Caring for objects in museums is really important because it ensures they are preserved for future generations to enjoy.

Conservators at the Bowes Museum have spent the past 10 months painstakingly conserving and mounting 25 items of costume from the museum collection. These items are destined for display in the new Costume Gallery. In this series of blogs, we’ll be exploring in detail the specialist work they’ve undertaken. 

Christening dress 1750-1800

Barbara Morrison (née Lee) was the last person christened in this stunning dress in 1920. It had been passed down through her family. The Lee family are descended from William James Blacklock (1816-1858), one of Cumbria’s finest landscape painters. The museum has several of Blacklock’s paintings, drawings and watercolours in the collection.
White was worn for Christian christenings from the early 18th century to symbolise the child’s new life with Christ. A silk dress like this would have been an expensive status symbol. The dress also has a matching silk quilt. 


Hem before treatment

Before the conservators could start treating the dress, they condition checked it. This involved examining every part of the dress in detail checking for any problems. It took them 12 hours in total to treat this dress. 
The dress is made from cream silk and elaborately decorated with ‘S’ shaped silk rope tassel fringing. In this image you can see the fringing along the hem which has become distorted and entangled. The cream silk is also slightly yellow caused by soiling. The dress was conserved in 2001 but required again to remove the soiling and improve the appearance of the tassels. 


Cecilia Oliver and Kezia Cosson washing the dress

The conservators decided to wash the dress because of the yellow discolouration. As with all conservation processes it is important to test first. The conservators tested a small stain on the sleeve first with different detergents. They placed a sheet of Melinex inside the sleeve act as a barrier stopping any detergents from seeping into the fabric underneath. They tested by applying small pieces of blotting paper on the sleeve. One with water and the other two with different detergents.
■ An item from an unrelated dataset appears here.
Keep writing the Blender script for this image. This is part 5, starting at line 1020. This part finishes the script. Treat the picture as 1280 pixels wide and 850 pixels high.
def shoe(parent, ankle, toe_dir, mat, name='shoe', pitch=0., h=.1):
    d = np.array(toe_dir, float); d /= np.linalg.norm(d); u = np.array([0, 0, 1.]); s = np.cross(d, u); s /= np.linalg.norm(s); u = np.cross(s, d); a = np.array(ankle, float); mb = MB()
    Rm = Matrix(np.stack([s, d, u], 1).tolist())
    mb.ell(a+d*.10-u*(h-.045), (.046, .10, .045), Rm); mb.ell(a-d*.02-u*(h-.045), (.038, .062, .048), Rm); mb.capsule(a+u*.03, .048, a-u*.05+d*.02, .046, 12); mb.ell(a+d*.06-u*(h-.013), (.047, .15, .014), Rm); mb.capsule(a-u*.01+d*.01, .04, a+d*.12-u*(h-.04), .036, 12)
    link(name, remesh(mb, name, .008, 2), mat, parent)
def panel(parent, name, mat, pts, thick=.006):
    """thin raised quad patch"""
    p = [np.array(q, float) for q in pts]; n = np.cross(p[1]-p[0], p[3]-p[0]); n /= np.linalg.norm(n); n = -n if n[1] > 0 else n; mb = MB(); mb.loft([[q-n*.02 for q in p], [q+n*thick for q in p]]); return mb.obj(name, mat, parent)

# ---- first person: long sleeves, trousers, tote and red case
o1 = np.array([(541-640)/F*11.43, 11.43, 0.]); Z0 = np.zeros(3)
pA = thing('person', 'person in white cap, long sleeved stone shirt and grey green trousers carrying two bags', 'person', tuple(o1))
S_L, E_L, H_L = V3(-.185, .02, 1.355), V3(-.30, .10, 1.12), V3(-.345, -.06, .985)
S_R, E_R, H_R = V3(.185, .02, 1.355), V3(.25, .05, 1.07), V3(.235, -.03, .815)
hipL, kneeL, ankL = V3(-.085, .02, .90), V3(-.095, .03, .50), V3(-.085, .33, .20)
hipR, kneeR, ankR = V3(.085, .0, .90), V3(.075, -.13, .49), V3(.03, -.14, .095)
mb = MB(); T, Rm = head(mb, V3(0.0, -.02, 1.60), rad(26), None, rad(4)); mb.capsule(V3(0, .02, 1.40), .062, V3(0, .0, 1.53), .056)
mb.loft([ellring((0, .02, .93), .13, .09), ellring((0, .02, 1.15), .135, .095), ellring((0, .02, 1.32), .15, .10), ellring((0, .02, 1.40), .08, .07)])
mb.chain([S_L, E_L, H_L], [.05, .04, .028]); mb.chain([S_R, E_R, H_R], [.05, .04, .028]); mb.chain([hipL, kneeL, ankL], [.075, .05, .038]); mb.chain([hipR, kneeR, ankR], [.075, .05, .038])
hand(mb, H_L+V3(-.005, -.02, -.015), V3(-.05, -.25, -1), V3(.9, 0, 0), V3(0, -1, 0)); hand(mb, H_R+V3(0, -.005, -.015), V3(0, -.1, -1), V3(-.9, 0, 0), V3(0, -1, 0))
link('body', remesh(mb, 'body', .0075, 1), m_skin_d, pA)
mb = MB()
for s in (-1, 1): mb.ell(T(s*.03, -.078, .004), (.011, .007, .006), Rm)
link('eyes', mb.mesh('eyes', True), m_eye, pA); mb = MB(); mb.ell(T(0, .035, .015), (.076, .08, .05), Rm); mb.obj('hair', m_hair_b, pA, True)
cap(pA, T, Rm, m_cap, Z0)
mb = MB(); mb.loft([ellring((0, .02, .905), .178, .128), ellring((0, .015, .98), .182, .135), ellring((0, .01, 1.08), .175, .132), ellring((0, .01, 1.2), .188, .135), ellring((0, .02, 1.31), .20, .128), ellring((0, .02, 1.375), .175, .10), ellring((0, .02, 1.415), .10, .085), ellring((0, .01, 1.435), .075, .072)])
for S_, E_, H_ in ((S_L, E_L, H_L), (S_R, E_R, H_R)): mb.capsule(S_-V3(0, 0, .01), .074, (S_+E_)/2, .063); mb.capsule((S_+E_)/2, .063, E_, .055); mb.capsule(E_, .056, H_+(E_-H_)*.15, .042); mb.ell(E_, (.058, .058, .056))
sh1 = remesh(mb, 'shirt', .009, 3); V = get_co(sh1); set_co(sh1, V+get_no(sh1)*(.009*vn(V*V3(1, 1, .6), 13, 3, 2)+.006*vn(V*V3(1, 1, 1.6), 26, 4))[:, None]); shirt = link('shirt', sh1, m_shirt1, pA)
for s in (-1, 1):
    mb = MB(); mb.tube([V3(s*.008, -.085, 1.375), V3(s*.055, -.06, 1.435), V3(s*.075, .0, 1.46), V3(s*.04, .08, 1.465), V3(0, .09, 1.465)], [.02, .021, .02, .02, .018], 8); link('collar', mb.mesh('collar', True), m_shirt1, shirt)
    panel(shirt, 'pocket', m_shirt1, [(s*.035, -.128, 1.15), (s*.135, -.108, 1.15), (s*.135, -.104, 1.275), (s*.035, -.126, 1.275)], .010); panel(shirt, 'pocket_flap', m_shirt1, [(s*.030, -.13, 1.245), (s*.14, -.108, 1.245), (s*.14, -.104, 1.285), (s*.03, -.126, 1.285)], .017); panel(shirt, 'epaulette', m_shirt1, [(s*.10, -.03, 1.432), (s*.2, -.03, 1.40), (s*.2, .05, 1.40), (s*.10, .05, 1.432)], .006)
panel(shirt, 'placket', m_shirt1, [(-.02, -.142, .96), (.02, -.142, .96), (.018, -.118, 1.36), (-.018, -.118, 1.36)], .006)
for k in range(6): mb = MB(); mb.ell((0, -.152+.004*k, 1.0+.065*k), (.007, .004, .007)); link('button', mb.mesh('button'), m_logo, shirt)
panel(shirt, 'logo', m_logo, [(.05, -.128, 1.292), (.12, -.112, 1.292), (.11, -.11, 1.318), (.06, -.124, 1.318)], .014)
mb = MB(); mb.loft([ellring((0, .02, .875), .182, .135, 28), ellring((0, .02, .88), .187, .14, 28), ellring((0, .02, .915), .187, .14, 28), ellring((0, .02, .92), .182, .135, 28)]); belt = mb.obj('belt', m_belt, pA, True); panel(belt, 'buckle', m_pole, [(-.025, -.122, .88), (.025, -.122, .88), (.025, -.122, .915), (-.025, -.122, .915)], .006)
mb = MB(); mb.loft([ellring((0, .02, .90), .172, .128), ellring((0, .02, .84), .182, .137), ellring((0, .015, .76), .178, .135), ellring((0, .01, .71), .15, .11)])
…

They decided to use one of the detergents to wash the dress. 
They immersed the dress in a bath of water to thoroughly wet it first and to see how it reacted to the water. They then briefly washed it in conservation detergent, as you can see in this image, sponging each side. They then rinsed the detergent from the dress. This removed some of the soiling and helped with the process of flattening the tassels. It made them easier to untangle and to sit flat on the dress as originally intended. They also stitched any loose tassels back down using a very fine silk dyed to match.


 Dress drying after washing

After washing the dress was placed flat on a towel to dry with conservation padding in the sleeves. Conservators ran a fan to speed up the drying process too.


Silk fringe before flattening 

Once the dress was dry the conservators had to tackle the silk fringing which was coiled up and distorted. 


Silk fringe being weighted down 

Small weights were added to straighten out the fringe. This was done section by section as you can see in this image. 


 Silk fringe after treatment

Here you can see the dramatic difference after treatment with the silk tassels untangled and lying perfectly flat. The dress needs to be handled with great care. It will be displayed on a flat padded support to avoid the tassels becoming misshapen.
The conservators also treated two small holes in the lining of the dress. They made a larger patch from silk dyed to match which they couch stitched in place using fine silk. Another area of weak fabric lining was covered with conservation netting also dyed to match. It was stitched in place with dyed yellow silk attached with herringbone stitch. 
When the conservators were examining the dress, they discovered some previous repairs which were possibly done many years ago by the family.